A war movie usually contains an overdose of blood spurting action, with scant emphasis on sentiments. This one has its share of hard-core action too, but this can safely be called a universal war film because it’s more about the emotional aspect of war than the war itself. The director gets into the heads of the characters and decodes it for us. It is mainly about the convoluted thought processes of the characters involved, the desire to survive and see the light of day. The screenplay is convoluted in an expressive sense and the film concludes with a sniper battle and a string of horrifying scenes.

A clockwork orange was a very controversial film at the time of its release in 1971. It was too raw and vulgar for the audiences. It is one of the only two movies which have been nominated for the academy awards in spite of an X rating. Public screening was banned and it was re-released in 2001 after Stanley’s death. Stanley’s raw treatment never came as a surprise to me but the colour tones he had chosen did take me by surprise. Very weird choice of backgrounds, the toning of the house for instance. The dialogues and the terminology used also stumped me. The choice of words of the protagonist and his gang of friends looked ironically childish; diametrically opposite to their actions.It could have been a deliberate act. Nevertheless, it seems to have paid off brilliantly; the dialogues makes you question the notions you've established about the characters as the movie progresses. You keep wondering if your assumptions about the characters are true. The characters are laconic; but they sure do make you think every time they have something to say.

The most lingering aspect of the movie is the music. The BGM can actually be totally credited to Ludwig Van Beethoven. Ludwig’s classics have been extensively used, in ways completely unthought-of. An overkill of graphic violence and nudity seems to have been employed consciously to arouse the desired influence. The rape scenes in the movie are shamelessly blatant. No effort is made to conceal the brutality involved, the director expects us to feel and comprehend to the pain of witnessing a horrifying act like rape, without any compromise. There is not an iota of sensuality in the depiction. It’s as horrible, excruciating and intolerable as it gets.

The success of the director lies in the fact that even after the protagonist commits so many unacceptable crimes, the next few scenes are painted in such a way that we end up feeling sad for the convict. After witnessing a slew of terrifying crimes being performed, who would have thought that the audience would end up empathizing with the guilty? The acting style is also surprisingly different. The way the characters converse is conspicuously different, not a wee bit artificial though. The lawyer’s behaviour and Alex’s antics are proper paradigms in support of the preceding statements.

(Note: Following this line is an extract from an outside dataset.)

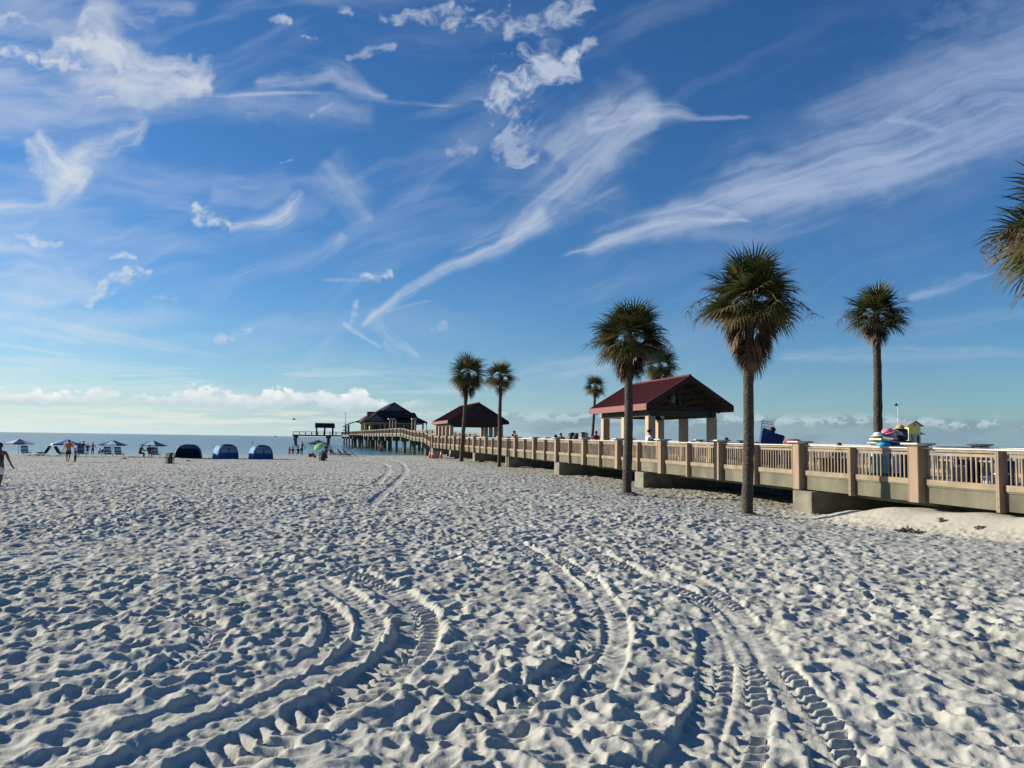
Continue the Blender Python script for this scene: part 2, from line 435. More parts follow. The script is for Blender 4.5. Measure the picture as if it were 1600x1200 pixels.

I thoroughly enjoyed watching these two movies for their independent souls, their distinct identities. It’s impossible to classify these films into one single genre as they deal with a variety of issues. I miss Kubrick dearly. I miss his unique ability and resolute audacity to mould characters on his own terms, and his intent to be different and a cut above the rest in the process.


  1. Stanley Kubrick - The man who made the "most original, provocative, and visionary" motion pictures. A very nice post about Him. Wish some living director created movies like he did. Uncompromised art, with a lot of impact.Exceptional!An experience of having watched two masterpieces which fell nothing short of tour de force!

  2. Try this movie called Artificial Intelligence. It's a sci-fi movie by Spielberg but made on the works of Kubrick and almost completely copying his style.